Just replying to this whole discussion, not exactly this post….Yes, but the alleged criminal act must have already occurred. It can't be in the future.
Remember that all crimes are alleged until proven otherwise in court. You don't need to be convicted of anything to receive a pardon. That's why Jimmy Carter's DoJ couldn't prosecute Nixon.
But supposed LBJ had anticipated that Nixon would do something slimy and pardoned him in 1968. That wouldn't have helped him for crimes he committed in 1972.
No, he doesn't have to believe crimes were committed.
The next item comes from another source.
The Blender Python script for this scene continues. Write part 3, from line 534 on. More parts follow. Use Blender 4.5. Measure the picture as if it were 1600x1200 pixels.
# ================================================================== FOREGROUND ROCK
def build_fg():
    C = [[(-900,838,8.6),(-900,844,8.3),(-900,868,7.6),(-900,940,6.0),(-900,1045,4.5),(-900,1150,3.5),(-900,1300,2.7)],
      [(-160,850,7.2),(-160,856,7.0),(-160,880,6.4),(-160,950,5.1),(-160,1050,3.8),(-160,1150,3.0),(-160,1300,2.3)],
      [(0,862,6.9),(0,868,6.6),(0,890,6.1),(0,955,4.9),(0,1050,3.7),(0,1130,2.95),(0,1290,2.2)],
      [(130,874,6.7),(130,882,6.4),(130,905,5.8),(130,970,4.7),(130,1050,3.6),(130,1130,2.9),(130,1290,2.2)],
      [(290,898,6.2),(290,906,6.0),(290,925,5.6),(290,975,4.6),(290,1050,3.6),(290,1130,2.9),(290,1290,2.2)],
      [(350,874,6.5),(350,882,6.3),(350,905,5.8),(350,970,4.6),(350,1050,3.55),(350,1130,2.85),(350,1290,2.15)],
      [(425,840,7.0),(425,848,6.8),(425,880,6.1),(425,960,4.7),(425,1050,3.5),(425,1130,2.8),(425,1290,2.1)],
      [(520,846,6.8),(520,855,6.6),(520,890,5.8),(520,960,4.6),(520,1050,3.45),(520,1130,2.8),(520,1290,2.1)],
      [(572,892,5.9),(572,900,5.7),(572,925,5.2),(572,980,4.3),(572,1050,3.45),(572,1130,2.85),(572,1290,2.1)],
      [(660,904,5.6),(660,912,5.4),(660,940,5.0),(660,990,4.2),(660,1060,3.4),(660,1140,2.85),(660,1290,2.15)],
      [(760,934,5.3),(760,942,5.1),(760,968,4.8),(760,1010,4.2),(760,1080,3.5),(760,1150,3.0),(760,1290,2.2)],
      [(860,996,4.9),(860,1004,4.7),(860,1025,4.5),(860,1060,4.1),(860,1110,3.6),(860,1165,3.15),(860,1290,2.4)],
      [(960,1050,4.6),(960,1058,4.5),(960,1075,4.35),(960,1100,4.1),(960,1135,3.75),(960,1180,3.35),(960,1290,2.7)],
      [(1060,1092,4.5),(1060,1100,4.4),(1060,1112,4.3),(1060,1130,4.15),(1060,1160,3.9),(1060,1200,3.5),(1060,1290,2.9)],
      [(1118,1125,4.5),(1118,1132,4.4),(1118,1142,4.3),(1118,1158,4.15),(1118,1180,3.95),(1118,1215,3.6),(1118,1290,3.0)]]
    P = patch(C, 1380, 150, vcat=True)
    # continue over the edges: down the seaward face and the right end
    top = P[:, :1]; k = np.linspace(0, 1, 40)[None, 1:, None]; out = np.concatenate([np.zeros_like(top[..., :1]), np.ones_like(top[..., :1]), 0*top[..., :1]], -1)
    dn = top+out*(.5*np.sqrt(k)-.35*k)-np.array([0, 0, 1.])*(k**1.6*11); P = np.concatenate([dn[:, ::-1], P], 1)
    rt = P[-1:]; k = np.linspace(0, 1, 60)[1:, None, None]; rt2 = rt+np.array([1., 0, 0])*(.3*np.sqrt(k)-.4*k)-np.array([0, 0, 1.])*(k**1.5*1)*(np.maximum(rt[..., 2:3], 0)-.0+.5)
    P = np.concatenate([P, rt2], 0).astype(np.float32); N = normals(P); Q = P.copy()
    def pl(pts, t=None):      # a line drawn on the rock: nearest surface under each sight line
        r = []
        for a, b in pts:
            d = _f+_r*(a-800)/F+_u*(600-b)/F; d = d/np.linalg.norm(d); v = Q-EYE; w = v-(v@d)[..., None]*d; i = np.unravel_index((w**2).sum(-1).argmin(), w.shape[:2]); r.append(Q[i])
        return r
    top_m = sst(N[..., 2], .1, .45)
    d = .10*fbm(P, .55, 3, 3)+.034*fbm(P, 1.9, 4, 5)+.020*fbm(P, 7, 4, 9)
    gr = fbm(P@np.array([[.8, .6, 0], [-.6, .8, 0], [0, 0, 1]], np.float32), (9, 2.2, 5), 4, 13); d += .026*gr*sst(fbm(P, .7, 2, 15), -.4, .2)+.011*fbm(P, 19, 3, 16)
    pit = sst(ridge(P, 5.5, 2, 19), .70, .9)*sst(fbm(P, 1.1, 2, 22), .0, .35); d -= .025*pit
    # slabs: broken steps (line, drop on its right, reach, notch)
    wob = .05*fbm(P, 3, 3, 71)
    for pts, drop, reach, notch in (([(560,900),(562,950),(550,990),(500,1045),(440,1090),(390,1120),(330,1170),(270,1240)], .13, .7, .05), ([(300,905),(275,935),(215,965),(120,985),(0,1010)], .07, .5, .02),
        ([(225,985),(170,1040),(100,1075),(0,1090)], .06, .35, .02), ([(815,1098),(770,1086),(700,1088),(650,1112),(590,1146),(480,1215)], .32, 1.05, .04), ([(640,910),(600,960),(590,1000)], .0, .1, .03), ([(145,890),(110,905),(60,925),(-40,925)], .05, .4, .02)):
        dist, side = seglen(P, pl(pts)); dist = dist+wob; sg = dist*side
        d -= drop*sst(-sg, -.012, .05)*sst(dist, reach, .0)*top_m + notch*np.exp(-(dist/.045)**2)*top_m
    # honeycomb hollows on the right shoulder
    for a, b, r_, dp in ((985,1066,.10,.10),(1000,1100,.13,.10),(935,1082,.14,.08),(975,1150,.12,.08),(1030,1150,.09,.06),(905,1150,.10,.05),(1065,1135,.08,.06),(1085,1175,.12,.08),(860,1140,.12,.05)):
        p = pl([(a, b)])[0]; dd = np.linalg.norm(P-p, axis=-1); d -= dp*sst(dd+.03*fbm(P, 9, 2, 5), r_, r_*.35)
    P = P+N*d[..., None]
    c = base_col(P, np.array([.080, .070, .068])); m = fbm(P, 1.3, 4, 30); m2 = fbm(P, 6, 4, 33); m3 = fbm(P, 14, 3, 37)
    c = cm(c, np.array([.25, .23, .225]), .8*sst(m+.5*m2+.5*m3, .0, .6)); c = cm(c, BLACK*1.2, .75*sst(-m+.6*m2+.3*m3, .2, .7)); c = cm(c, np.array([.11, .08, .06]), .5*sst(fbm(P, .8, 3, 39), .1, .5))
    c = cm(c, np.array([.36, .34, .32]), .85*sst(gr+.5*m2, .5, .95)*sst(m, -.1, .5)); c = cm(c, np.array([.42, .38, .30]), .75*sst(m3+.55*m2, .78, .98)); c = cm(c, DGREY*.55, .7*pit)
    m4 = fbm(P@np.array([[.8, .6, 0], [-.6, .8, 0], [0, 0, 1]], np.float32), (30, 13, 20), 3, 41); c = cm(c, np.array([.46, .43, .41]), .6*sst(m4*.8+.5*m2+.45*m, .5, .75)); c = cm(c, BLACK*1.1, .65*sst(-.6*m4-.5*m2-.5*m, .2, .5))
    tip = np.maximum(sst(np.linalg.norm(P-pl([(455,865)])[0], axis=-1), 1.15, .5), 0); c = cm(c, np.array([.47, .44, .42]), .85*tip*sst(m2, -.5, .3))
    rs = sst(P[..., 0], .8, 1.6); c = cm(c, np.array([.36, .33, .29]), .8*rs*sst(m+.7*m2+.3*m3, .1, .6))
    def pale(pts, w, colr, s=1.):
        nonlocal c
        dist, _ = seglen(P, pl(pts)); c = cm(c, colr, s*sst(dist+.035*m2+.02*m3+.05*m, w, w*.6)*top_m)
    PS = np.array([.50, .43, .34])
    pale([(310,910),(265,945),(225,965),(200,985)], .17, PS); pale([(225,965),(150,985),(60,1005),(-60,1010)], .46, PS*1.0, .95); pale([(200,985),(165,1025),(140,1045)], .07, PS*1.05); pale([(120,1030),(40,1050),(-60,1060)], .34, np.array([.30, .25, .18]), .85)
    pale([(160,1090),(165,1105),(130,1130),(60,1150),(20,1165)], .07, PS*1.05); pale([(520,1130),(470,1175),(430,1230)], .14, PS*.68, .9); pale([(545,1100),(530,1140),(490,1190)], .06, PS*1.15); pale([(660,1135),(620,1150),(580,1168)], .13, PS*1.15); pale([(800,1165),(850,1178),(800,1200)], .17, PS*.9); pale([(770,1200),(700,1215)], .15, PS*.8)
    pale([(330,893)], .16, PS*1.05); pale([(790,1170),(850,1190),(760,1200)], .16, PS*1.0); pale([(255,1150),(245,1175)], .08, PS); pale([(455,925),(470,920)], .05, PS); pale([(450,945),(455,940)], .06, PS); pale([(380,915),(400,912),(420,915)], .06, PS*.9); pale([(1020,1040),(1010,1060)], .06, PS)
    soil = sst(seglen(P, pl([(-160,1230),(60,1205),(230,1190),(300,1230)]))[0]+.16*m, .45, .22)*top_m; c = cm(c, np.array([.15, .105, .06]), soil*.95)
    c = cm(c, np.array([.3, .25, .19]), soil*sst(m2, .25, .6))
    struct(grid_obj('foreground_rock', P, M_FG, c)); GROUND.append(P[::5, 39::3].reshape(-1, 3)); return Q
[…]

All he has to believe is that there's a possibility that crimes will be alleged.
The dissonance seems to be, “Isn’t the pardon power being stretched way out of what is historical or what seems right as far as interference in the judiciary, or what the founders intended?”
The problem is, now, that the average citizen cannot be expected—especially in certain venues—to honor their oaths as jurors above their political motivations. That is, for almost all of these kinds of defendants—whether Trump, Biden, Fauci, Capitol trespassers, Alex Jones, abortion protesters, etc—we can no longer expect them to get fair trials. So the pardon power has expanded without that much opposition to counter the modern reality that juries no longer check their politics at the door, when the defendant is known to them through the political process as an “enemy.”